In two weeks, Beverly Hills-based production company Bleiberg Entertainment will be launching sales for the film, titled "Frequency of Fear" at the American Film Market in Los Angeles, a major yearly film industry event for pitching, acquiring and financing films.
Bleiberg Entertainment was founded and is run by Israeli-American Ehud Bleiberg, whose producer credits include "In the Land of Saints and Sinners" starring Liam Neeson and a documentary, "Riding with a Spy," about an Israeli whistleblower who, while serving in the Israeli Army, leaked 2,000 classified documents.
Bleiberg Entertainment has brought on Israeli-born U.S.-based director Danny Abeckaser and Canadian screenwriter Kosta Kondilopoulos for the project, which is in pre-production. Abeckaser, Kondilopoulos and Bleiberg had already collaborated on the recent film "Mob Cops" which was a critical and box-office failure.
“I, like everyone else who heard about the beeper operation, was in awe,” Abeckaser commented to Deadline. “To be able to tell the story of how they pulled it off was a dream come true.” The attack was condemned by human rights organizations and the United Nations and even top spy chiefs as unlawful, indiscriminate and disproportionate. It left thousands of people maimed, blinded and handicapped.
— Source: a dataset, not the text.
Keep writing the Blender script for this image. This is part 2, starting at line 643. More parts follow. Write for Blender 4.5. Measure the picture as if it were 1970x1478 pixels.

The cast for "Frequency of Fear" reportedly includes actors from the Israeli Netflix series, Fauda, — which was one of the most streamed shows in Lebanon during the release of its fourth season — Doron Ben-David and Itzik Cohen, as well as singer Marina Maximilian, and Quentin Tarantino’s wife, Daniella Pick Tarantino.
Israel did not initially admit its involvement until November 2024, when Israeli Prime Minister Benjamin Netanyahu told his cabinet he had greenlighted the operation. During his February 2025 trip to Washington, Netanyahu gifted U.S. President Donald Trump a “golden pager” mounted onto a piece of olive wood from a tree stolen from Lebanon. The plaque read “To President Donald J. Trump, Our greatest friend and greatest ally. Prime Minister Benjamin Netanyahu.”